RE: spoofed packets to RFC 1918 addresses


From: "Keith T. Morgan" <keith.morgan () terradon com>
Date: Fri, 28 Jun 2002 16:15:44 -0400

We've been seeing activity of this nature for months on most of our gateways.  I'm not sure where the ingress/egress 
filtering is applied at my ISP, so I'm not sure how far away (logically) the sender of the packets is.  We asked our 
ISP to monitor for them, but they were unwilling to dedicate very much router processing time to trapping the packets 
on our next hop upstream.  They basically said "call us when it's going on and we'll try and see what interface it's 
coming in on."  

I don't know about you guys, but the RFC1918 probes we've seen have been widely sporadic, and never last for more than 
a few packets at a time.  

I suppose (again, depending on where our providers apply thier filtering, if at all) it could be someone logically 
quite close with a misconfigured network interface.

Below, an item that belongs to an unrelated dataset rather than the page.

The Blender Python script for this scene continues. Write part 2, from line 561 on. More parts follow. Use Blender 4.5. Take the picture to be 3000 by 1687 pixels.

Something worth mentioning:
IIRC the default subnet when using "windows connection sharing" is 192.168.1.0/24.  Could be misconfigured or leaking 
windows boxen sharing out thier little LANs.  However, we do occasionally see non 192.168.1.0/24 RFC1918 space hitting 
our borders.  This is far more rare.



-----Original Message-----
From: Robert E. Lee [mailto:rel () leefam org]
Sent: Wednesday, June 26, 2002 7:55 PM
To: Dirk Koopman
Cc: Incidents Mailing List
Subject: Re: spoofed packets to RFC 1918 addresses


On 26 Jun 2002, Dirk Koopman wrote:
There seems to be a "tool" about, which is somehow able to
detect valid rfc1918 addresses behind a NATed firewall and 
is spoofing
from addresses using random (usually non-existant) 
addresses from the
class C on the internet side of that firewall.

My organization saw some connection attempts to an rfc1918 
space on our
firewall in the past few days as well.  Specifically ip's in the
192.168.1.0/24 space, and specifically on tcp port 137.  The firewall
marked the packets as being spoofed, and dropped them.